All her rivals deny they are behind the attacks on Grace. If nothing else, the attacks show that Grace has replaced Jojo Binay as the one to beat in 2016 in the eyes of her rivals and she is all but the next elected president. But let’s wait for the next survey, because the presence of Chiz in her campaign has started to generate a negative, if not repelling, reaction and I still believe that Mar, the last traffic-cum-flood notwithstanding, may yet win this race.
The attacks on Grace are commonplace in their vulgarity and revealing of their source, like that of being a maid beater. I think someone else takes the cake for that one. Equally revealing is what Grace has never been accused of: that she is stupid. She was a bright young thing from grade school through college in the United States. None of her rivals had a sterling academic record, none of them. I will slap anyone who disagrees with me on that score.
Some have spun her adoption into an admission that she was picked up from the street. Pulot lang sa kalye. Her mother answered this long ago. No, she told her little girl, you weren’t picked up from the street; you were found on the steps of a church, decked out nicely to show the depth of the loss felt by your natural mother, when she left you in God’s hands for a life that could only be better than she could ever give you. There’s a whole story right there, but Grace should not be the one to tell it as she did two weeks ago.

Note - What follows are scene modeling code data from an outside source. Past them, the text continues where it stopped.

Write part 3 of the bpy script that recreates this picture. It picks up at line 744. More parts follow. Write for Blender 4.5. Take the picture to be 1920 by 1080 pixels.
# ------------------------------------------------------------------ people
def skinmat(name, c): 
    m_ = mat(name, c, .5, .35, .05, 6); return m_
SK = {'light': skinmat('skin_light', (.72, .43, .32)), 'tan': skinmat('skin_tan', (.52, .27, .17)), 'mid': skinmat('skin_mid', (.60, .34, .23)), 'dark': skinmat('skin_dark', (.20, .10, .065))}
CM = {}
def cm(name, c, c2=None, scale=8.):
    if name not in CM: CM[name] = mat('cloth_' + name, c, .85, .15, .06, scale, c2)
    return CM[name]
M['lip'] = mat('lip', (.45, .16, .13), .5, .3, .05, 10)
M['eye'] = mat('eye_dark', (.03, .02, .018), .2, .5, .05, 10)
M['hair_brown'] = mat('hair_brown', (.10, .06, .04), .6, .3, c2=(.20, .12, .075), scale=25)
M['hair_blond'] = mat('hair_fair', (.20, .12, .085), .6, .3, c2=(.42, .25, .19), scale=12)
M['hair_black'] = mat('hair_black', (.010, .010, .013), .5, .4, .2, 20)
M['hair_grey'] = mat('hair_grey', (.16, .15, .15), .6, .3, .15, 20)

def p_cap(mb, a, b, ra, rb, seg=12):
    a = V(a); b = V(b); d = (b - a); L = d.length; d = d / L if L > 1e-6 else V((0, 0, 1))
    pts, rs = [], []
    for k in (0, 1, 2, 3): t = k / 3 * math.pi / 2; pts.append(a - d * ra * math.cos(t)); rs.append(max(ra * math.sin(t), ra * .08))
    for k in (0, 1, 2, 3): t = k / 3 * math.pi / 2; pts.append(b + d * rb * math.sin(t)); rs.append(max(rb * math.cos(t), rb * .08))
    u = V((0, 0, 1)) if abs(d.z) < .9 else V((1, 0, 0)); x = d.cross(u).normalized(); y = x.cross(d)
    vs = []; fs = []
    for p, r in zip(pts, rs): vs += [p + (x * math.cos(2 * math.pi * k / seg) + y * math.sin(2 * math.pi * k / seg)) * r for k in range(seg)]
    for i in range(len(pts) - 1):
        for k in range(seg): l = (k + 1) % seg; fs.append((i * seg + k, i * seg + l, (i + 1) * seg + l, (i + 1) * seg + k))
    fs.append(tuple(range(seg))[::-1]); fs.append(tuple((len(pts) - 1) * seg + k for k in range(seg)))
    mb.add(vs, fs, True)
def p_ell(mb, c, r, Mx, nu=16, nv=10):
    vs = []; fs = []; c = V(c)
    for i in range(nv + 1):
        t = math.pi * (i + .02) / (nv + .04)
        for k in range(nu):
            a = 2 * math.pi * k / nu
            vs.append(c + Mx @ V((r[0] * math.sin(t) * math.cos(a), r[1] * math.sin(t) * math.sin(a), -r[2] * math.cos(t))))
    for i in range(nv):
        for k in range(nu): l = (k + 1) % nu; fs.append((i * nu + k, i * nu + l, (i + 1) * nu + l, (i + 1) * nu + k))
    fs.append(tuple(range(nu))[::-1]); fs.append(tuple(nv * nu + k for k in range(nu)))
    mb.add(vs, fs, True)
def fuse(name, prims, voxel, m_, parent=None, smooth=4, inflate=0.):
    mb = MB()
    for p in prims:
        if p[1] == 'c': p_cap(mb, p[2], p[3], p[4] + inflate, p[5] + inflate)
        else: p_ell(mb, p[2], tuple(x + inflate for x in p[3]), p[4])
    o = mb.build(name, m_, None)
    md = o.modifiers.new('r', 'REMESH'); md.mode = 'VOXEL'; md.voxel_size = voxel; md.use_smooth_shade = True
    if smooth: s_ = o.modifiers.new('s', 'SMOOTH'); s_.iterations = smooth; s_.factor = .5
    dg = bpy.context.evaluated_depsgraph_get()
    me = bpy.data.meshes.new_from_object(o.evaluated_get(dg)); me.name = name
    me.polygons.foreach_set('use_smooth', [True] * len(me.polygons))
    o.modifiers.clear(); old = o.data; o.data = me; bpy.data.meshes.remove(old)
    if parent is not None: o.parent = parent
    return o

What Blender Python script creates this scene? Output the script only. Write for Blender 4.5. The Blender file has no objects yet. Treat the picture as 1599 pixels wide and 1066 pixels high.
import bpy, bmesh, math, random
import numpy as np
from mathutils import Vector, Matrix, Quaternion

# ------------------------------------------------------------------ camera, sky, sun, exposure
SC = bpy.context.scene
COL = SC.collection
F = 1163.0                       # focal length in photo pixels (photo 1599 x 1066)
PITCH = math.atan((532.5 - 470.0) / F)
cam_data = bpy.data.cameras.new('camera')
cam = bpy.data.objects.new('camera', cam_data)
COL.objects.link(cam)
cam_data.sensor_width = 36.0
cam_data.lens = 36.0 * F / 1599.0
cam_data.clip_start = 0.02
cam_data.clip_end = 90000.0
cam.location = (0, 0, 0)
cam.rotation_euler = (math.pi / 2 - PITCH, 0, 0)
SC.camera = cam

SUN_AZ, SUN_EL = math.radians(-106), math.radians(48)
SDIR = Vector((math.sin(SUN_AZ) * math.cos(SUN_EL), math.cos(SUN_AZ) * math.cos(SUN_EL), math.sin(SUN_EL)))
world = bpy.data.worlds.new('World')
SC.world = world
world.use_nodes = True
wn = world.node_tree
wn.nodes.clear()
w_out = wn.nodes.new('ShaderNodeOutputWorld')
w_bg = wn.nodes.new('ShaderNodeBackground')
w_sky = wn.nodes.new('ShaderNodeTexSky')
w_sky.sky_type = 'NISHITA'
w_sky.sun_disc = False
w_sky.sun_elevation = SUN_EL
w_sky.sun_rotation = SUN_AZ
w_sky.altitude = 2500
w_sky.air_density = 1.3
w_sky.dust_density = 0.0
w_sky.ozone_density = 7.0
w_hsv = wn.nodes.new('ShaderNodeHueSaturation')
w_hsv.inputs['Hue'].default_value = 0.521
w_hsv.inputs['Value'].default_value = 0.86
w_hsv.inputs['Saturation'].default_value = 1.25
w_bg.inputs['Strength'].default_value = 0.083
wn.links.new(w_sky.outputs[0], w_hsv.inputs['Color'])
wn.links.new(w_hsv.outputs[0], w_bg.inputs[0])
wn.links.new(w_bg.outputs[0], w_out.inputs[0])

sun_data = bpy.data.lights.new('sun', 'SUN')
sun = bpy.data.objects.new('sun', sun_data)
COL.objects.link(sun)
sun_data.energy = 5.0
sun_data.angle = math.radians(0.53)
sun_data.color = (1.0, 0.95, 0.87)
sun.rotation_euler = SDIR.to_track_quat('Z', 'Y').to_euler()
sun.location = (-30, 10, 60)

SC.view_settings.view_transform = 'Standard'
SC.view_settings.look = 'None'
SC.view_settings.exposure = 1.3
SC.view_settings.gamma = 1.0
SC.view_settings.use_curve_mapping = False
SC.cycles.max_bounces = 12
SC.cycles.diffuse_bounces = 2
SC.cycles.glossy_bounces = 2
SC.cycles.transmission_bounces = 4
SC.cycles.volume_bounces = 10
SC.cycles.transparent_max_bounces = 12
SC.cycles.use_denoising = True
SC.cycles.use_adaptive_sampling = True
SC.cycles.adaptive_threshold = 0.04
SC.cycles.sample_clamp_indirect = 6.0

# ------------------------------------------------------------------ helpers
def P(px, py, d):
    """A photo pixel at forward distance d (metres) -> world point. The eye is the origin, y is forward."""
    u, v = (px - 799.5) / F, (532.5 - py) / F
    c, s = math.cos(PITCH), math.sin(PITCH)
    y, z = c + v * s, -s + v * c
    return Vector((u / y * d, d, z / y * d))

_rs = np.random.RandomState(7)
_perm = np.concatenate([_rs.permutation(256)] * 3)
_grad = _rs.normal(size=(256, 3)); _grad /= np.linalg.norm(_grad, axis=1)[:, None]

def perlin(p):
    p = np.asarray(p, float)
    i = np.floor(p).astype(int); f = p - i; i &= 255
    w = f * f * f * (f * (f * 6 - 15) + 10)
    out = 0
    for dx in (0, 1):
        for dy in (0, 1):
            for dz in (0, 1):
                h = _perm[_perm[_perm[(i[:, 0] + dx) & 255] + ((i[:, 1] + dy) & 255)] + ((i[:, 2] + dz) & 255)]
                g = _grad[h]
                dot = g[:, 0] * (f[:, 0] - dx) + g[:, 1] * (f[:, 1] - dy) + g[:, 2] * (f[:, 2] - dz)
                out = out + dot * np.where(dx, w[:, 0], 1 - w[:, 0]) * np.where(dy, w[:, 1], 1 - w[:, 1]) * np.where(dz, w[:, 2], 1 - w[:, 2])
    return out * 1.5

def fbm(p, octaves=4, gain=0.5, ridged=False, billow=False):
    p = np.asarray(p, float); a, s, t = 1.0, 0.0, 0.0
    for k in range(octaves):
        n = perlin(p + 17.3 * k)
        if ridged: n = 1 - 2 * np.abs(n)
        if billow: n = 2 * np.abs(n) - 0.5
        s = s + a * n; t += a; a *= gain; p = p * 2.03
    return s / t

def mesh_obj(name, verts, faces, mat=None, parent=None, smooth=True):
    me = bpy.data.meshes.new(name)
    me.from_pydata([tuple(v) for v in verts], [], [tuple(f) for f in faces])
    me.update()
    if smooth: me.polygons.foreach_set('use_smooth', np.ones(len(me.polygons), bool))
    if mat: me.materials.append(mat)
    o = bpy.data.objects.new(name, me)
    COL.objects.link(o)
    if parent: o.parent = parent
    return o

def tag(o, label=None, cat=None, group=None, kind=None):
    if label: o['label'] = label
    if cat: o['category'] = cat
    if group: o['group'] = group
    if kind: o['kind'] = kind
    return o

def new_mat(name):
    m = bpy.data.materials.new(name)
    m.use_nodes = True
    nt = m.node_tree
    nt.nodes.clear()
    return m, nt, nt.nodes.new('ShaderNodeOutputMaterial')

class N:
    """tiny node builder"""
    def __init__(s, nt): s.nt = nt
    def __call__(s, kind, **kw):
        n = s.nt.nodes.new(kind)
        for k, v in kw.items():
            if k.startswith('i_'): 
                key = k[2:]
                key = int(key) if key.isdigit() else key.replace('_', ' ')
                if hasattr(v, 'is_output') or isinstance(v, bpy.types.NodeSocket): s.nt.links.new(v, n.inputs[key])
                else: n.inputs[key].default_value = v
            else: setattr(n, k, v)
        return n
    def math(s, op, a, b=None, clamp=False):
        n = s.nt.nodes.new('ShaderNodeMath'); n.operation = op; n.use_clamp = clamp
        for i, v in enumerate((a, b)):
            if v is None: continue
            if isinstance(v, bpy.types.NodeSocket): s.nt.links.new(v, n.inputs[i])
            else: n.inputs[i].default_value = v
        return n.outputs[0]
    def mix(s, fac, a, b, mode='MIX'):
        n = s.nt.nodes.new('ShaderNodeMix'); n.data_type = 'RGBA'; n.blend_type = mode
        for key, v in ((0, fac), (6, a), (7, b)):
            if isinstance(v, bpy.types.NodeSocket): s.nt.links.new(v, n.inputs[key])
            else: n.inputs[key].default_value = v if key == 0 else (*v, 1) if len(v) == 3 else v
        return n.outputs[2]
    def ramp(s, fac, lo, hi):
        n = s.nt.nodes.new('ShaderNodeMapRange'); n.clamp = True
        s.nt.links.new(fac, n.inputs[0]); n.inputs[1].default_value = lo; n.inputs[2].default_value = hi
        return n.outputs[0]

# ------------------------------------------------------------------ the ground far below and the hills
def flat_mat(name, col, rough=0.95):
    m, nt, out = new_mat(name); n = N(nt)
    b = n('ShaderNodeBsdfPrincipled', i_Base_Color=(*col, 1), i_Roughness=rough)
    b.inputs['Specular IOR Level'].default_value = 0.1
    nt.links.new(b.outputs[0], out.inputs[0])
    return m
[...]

The problem with Grace is not lack of experience. I have shown experience to be a handicap in a presidential race. It destroys any rational hope in the candidate, going by his track record. I have shown that the office itself requires no special talent or dedication. It is the easiest job in the world and the useful parts of the job are done by the bureaucrats.
Indeed, getting elected to the presidency does not confer a sacred mandate, as the inevitably ignorant print and broadcast media like to say without any basis in law or political philosophy. It is just that the ignorant like the sound of the word mandate. It sounds important and revelational, which it isn’t.
Election is merely the expression of a commonplace and many times misplaced hope, whose disappointment is the greatest crime against the nation.
Despite the forced solemnity of TV coverage of inaugural affairs, the fact is there is nothing to it. The day the president-elect is sworn into office is like any day an accused takes the witness stand to defend himself—there is nothing special about either one.
An elected president deserves only to be shown the door at the end of the term, and unrelenting criticism in its duration. That keeps the president focused. The problem of Grace is bigger and more dangerous. It is losing what she already has: the mystique conferred by a foundling birth, which in our religion and that of the Hebrews shapes the fate and future of the nation that chooses a foundling to be its leader.
This mystique can be ruined by the kind of people who shape and lead her campaign: shysters from Congress; the same old faces from police lineups. Showbiz gives advantages, but it won’t convince voters much anymore. When showbiz last convinced voters to vote a celebrity to the presidency, they threw out their choice within years of his election. They might have been convinced again when another celebrity ran and was challenged to prove he was not what all true Filipinos wish they were: US citizens. A Filipino who says he doesn’t want to be anything but a Filipino is stealing in public office amounts that would land him in jail in the United States. But we will never know now. FPJ lost or was cheated.
Then as now, as a Liberal Party gnome warned Grace, “Popularity does not mean you won’t be cheated.”